Justice pour nos langues !

La mission des députés Yannick Kerlogot
et Christophe Euzet

Les réactions de la majorité suite à la censure par le Conseil constitutionnel de l’enseignement immersif et des diacritiques des langues autochtones dans les mentions des actes de l’état civil ne se sont pas fait trop attendre. Cependant, il n’y a toujours pas de garanties sur aucun de ces deux points.

Comme l’atteste un message du 26 mai 2021, après une déclaration selon laquelle, « en tant que Président de la République, [il est] tout à la fois protecteur de la langue française et gardien de la richesse que constituent nos langues régionales », Emmanuel Macron a indiqué « [avoir] demandé au gouvernement et au Parlement de trouver les moyens de garantir la transmission de cette diversité linguistique dans le respect des cadres pédagogiques largement reconnus depuis un demi-siècle »1.

Par ce message, le président de la République apparait ainsi être à l’origine de l’annonce du premier ministre effectuée la veille à l’Assemblée nationale. En effet, le 25 mai 2021, répondant à une question de Yannick Kerlogot, député La République en marche, Jean Castex a déclaré, « [qu’il allait] confier à deux députés une mission dont [il attend] les résultats en quelques semaines pour que soient tirées toutes les conséquences de cette décision du Conseil constitutionnel », et que, suite à cela, avec le ministre de l’Éducation nationale, « [il recevra] l’ensemble des représentants des établissements d’enseignement en langue régionale », dans le but « de retrouver, dans le cadre de l’État de droit et des lois de la République, une solution permettant de respecter, non seulement notre Constitution, mais les engagements que le président de la République a rappelés à Quimper le 21 juin 2018 : les langues régionales ont un vrai rôle à jouer dans la République »2.

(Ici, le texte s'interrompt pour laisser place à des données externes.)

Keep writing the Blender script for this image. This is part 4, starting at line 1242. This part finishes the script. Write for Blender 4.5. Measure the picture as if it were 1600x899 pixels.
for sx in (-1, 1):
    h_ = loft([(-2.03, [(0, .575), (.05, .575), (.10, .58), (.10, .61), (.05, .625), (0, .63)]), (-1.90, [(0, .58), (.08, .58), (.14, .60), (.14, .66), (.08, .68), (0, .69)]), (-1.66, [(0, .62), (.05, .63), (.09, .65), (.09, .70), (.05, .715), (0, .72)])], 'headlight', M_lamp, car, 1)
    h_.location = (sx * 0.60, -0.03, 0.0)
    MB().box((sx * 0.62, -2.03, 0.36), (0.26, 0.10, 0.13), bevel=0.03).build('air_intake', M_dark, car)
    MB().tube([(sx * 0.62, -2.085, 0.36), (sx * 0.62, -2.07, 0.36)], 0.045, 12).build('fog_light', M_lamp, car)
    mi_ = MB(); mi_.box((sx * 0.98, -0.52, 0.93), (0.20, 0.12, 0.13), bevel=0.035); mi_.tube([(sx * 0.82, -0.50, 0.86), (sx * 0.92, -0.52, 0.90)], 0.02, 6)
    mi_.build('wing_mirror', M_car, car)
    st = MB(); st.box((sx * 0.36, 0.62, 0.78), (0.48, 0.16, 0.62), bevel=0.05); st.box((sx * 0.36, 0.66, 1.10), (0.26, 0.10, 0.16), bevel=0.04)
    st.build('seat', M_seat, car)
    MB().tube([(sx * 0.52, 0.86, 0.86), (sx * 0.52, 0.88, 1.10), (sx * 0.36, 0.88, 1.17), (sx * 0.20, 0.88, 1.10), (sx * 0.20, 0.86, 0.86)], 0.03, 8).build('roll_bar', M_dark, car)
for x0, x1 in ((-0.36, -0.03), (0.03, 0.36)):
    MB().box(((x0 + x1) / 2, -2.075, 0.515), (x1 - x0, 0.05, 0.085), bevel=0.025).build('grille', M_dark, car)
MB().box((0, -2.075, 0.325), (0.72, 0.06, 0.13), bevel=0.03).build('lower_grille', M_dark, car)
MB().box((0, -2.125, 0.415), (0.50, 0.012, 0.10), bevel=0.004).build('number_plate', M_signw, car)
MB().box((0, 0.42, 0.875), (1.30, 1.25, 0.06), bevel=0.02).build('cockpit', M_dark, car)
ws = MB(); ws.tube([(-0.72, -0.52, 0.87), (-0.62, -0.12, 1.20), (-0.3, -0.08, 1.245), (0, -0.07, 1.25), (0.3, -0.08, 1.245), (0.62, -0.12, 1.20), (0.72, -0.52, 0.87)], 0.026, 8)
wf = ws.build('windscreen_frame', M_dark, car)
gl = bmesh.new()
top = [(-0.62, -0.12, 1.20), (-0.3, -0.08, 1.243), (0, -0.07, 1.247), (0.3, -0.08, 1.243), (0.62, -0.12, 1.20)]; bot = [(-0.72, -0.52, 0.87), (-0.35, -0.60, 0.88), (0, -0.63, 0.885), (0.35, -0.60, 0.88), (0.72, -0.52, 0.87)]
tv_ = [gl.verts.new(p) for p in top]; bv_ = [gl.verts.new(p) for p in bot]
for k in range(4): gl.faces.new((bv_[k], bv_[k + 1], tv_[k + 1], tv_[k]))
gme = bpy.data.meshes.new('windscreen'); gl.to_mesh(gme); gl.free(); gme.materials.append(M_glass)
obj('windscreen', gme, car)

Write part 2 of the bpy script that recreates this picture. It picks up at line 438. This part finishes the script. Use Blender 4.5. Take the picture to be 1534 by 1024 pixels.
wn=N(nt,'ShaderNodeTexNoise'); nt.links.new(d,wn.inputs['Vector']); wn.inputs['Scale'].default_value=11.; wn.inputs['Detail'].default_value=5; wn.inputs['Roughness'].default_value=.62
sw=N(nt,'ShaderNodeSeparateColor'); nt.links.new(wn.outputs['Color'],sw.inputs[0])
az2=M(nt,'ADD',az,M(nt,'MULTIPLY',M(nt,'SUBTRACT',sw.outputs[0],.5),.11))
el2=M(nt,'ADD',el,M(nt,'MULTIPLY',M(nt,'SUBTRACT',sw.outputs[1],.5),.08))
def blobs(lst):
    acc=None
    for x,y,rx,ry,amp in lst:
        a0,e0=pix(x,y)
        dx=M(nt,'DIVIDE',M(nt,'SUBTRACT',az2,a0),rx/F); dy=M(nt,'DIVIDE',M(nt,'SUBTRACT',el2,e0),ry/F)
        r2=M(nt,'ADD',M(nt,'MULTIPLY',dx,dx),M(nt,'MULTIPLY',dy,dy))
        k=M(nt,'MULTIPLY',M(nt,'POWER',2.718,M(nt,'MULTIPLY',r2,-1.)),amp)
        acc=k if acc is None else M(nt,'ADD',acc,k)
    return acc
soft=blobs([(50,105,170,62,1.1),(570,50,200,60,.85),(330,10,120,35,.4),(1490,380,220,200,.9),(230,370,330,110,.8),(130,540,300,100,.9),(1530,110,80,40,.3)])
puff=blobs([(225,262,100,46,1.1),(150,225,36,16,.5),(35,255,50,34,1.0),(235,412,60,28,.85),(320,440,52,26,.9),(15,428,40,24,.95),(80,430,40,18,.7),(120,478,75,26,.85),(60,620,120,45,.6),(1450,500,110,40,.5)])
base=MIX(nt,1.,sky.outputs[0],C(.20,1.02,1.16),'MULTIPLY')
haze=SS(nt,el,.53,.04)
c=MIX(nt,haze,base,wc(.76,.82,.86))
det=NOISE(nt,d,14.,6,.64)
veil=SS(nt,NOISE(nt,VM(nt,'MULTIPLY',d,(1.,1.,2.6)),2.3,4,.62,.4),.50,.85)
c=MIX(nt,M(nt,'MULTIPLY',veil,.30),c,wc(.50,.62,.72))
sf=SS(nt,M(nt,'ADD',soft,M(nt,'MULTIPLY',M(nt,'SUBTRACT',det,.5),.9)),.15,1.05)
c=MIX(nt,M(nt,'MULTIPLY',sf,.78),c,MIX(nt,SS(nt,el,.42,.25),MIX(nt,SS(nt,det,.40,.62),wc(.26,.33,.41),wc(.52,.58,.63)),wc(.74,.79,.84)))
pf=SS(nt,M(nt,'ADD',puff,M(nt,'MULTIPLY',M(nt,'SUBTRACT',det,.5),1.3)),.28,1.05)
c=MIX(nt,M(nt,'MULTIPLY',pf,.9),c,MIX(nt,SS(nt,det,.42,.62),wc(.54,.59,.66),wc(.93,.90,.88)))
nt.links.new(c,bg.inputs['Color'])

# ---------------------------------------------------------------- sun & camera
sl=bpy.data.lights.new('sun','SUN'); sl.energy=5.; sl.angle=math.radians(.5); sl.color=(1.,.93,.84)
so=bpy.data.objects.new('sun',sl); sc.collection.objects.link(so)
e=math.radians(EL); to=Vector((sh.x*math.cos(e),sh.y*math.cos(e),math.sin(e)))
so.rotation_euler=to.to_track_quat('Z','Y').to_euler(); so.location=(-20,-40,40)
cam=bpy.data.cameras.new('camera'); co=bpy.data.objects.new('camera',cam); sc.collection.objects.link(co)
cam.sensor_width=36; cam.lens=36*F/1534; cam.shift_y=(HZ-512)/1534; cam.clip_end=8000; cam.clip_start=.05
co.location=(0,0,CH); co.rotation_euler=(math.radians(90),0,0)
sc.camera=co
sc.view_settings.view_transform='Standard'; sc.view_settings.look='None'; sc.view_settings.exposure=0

Le nom des deux députés missionnés par le premier ministre a été publié au Journal officiel le 9 juin 2021. Il s’agit de Christophe Euzet, député Agir ensemble, et de Yannick Kerlogot, mentionné plus haut.

Yannick Kerlogot a notamment défendu l’enseignement du breton dans les établissements immersifs Diwan, lorsque, par décision du ministre de l’Éducation nationale « la dotation de 3 heures par classe [était] revue et [devait passer] à 3 heures par niveau, soit une suppression de 30h pour l’ensemble des collèges concernés »3. Il a également défendu la proposition de loi relative à la protection patrimoniale des langues régionales et à leur promotion déposée par Paul Molac4. Mais il figure également parmi les députés bretons de la majorité présidentielle signataires d’un communiqué envoyé à la rédaction de Ouest-France assimilant l’engagement des élus contre la censure du Conseil constitutionnel à « une utilisation électoraliste et politicienne de cette décision » et vantant « des avancées sans précédent », alors que le principal outil pouvant participer à la bilingualisation était censuré par le Conseil constitutionnel et que des manifestations se préparaient un peu partout en France, dont la plus importante serait à Guingamp5.

Christophe Euzet est l’auteur de la proposition de loi contre la discrimination par l’accent, votée depuis. Il a, lui aussi, soutenu la proposition de loi de Paul Molac, en émettant, néanmoins, deux réserves4.

La révision de la Constitution est une possibilité plutôt négligée par les députés missionnés, même si elle n’est pas totalement exclue6. L’annonce de la mission semble plutôt montrer que Jean Castex n’y est pas favorable. Enfin, leur mission ne concerne que l’enseignement immersif, renvoyant à plus tard la question des diacritiques dans les mentions des actes de l’état civil.

Notes :

  1. Message Facebook d’Emmanuel Macron, 26 mai 2021, 7 h 45.
  2. Questions au gouvernement du 25 Mai 2021 : Langues Régionales, Mr. Yannick Kerlogot, La République en marche, au premier ministre.
  3. Lettre de Yannick Kerlogot, député des Côtes d’Armor, 4e circonscription à Jean-Michel Blanquer, ministre de l’Éducation nationale, de la jeunesse et des sports, cosignée par 20 parlementaires, dont 19 députés et 1 sénatrice.
  4. Assemblée nationale no4035, Rapport fait au nom de la commission des affaires culturelles et de l’éducation sur la proposition de loi, modifiée par le Sénat, relative à la protection patrimoniale des langues régionales et à leur promotion, Tome II. Compte rendu, par M. Paul Molac, député.
  5. « Langues régionales. « Des avancées sans précédent » selon les députés bretons de la majorité », Ouest-France, 28 mai 2021 à 15 h 57.
  6. « Langues régionales : vers une réécriture de l’article sur l’enseignement immersif ? », Le Télégramme, 9 juin 2021, 17 h 41.